**Instruction**: Retype word for word the first line of the listing and each line after it up to the line with "R = math.radians", with the pictures taken out.

**Supplied material**:
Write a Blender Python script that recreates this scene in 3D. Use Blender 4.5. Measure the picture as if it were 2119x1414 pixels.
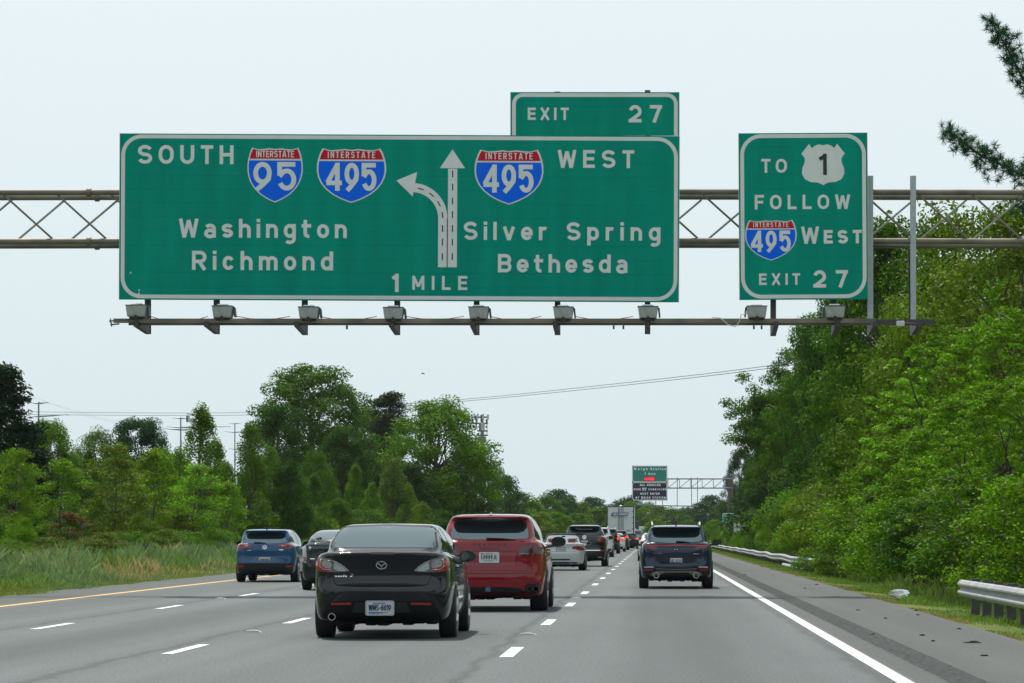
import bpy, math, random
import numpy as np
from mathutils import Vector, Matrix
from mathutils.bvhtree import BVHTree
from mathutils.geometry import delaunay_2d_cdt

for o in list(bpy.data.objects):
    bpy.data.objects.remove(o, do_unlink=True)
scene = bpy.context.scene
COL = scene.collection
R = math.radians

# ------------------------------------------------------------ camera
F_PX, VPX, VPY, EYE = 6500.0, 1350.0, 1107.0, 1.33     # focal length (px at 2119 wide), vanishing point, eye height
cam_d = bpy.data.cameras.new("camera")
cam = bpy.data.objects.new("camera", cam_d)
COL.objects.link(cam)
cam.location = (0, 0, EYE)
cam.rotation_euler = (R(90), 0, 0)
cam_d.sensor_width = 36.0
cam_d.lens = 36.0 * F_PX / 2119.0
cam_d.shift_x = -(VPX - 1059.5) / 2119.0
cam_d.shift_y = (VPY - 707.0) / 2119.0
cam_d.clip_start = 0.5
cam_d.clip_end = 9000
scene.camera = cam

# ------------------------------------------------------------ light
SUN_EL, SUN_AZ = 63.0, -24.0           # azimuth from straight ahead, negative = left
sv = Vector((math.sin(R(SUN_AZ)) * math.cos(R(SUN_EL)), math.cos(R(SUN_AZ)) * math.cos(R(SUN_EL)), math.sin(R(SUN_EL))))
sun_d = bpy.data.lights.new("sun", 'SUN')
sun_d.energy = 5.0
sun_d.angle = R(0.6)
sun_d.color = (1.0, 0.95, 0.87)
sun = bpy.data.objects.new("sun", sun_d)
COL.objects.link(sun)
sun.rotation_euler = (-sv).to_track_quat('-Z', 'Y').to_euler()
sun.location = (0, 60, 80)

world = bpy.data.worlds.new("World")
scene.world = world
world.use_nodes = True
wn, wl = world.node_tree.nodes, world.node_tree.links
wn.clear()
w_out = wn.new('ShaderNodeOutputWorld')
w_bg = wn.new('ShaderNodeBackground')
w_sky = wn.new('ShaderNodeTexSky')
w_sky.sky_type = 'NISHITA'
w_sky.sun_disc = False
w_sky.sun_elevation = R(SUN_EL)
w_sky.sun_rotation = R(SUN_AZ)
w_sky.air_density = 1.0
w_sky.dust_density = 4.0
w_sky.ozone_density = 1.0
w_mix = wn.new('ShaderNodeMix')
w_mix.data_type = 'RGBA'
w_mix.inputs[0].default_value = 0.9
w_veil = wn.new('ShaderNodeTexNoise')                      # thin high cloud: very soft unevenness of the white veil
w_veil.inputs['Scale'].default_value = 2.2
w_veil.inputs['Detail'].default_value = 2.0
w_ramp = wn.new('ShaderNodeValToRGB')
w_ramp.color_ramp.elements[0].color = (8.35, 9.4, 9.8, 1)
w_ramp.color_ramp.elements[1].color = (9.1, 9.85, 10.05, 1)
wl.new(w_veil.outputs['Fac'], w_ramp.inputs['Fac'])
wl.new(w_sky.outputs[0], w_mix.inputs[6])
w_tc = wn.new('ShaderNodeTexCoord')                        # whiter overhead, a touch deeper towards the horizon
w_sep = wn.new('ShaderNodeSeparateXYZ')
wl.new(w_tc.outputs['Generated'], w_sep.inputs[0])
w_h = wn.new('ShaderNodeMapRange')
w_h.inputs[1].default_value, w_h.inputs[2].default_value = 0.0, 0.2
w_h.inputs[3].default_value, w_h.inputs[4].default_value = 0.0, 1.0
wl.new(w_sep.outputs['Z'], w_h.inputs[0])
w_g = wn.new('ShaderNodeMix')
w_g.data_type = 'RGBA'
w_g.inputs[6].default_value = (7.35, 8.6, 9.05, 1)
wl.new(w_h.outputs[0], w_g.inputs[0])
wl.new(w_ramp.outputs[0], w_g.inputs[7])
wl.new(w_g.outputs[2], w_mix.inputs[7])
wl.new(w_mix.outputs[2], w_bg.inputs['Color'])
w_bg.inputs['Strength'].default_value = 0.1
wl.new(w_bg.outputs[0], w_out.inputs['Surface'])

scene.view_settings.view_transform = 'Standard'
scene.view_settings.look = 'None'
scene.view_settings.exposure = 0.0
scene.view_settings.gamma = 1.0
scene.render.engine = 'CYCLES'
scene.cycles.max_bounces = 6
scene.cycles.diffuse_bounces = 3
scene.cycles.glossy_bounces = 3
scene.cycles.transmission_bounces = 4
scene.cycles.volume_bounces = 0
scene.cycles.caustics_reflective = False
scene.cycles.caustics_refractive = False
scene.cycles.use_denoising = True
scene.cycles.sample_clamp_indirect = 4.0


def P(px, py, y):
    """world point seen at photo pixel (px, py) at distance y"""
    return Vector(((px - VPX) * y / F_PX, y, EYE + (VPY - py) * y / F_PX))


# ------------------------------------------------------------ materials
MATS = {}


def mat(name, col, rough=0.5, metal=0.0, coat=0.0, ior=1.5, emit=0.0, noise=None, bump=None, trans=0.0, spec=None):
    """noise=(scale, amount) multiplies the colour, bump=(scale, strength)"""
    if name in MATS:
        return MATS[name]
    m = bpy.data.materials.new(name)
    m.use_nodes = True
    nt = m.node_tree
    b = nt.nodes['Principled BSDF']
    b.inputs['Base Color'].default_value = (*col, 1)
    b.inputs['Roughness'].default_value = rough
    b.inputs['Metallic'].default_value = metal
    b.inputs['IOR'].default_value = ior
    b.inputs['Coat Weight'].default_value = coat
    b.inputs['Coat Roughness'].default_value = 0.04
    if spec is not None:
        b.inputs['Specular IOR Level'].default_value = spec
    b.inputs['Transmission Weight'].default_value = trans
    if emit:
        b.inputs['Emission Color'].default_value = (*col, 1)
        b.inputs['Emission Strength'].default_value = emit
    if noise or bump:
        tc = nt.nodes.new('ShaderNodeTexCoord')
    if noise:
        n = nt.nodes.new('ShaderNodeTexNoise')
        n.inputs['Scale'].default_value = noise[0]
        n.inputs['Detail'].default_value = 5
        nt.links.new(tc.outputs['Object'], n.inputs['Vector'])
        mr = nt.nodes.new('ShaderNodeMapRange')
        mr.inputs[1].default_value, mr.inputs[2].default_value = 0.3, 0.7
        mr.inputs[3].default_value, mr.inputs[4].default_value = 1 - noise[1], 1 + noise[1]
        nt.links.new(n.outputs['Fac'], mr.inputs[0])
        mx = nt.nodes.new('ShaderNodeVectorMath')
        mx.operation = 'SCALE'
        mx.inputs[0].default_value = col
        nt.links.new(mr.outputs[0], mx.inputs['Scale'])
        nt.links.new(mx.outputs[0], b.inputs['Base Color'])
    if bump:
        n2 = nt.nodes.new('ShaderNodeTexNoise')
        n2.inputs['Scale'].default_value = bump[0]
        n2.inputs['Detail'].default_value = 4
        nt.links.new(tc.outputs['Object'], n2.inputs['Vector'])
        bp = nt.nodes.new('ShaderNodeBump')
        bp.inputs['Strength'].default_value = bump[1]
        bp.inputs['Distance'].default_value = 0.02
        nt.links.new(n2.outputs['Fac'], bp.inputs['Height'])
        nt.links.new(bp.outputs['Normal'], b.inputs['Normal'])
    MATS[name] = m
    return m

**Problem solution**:
Write a Blender Python script that recreates this scene in 3D. Use Blender 4.5. Measure the picture as if it were 2119x1414 pixels.
import bpy, math, random
import numpy as np
from mathutils import Vector, Matrix
from mathutils.bvhtree import BVHTree
from mathutils.geometry import delaunay_2d_cdt

for o in list(bpy.data.objects):
    bpy.data.objects.remove(o, do_unlink=True)
scene = bpy.context.scene
COL = scene.collection
R = math.radians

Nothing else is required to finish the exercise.